Quando gli antropologi si trovano a corto di esotici membri tribali e di contadini da studiare, concentrano la loro attenzione sulle società urbane apparentemente più conosciute. I risultati sono a volte sorprendenti poiché gli anonimi condomini e gli ordinari mercati accolgono una vasta gamma di usi, costumi e prospettive. Basando il suo studio sull'infertilità femminile ad Alessandria, la Inhorn esplora a fondo il mondo delle donne sterili egiziane, trovando delle informazioni molto interessanti; ad esempio, gli indigenti che abitano nelle città credono che l'uomo metta un feto dentro la donna; apprendere che le donne hanno degli ovuli provoca una reazione scioccata (come per i polli!). Questo volume ci parla della condizione dei bambini in Egitto, della natura mutevole della famiglia, del ruolo della superstizione, della riluttanza da parte degli uomini a lasciare che le loro mogli lavorino e delle opportunità di successo per il controllo delle nascite.
Spiccano diversi punti importanti: le donne egiziane che non possono procreare sono ossessionate dalla loro condizione ("Perché vivo se non ho figli?"), non solo in un contesto familiare e sociale, ma anche perché temono che i mariti le abbandonino (o che si prendano un'altra moglie): "La gente crede che se una donna non ha figli, l'uomo le dà da mangiare invano", osserva una persona intervistata. "Mi affliggo per tutto il tempo", dice un'altra. Ma contrariamente a quanto si pensa, i sondaggi dell'autrice mostrano che i matrimoni senza figli sono solidi.

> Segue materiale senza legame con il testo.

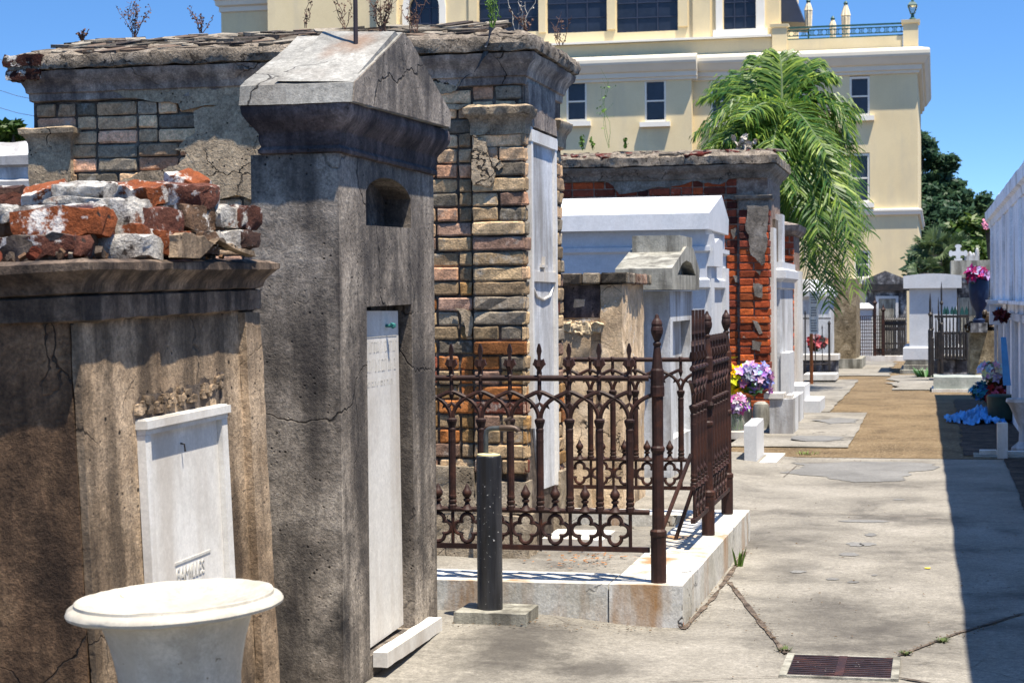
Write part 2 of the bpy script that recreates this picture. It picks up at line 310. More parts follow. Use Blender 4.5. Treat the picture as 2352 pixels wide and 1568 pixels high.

Un avvertimento: come suggerisce il titolo, la Inhorn confeziona la sua analisi eccellente in un involucro di femminismo prevedibile e noioso, disseminato di numerosi riferimenti ai "rapporti uomo-donna" e al sistema "patriarcale". Per fortuna che l'involucro si rimuove facilmente, lasciando emergere la chicca preziosa che contiene.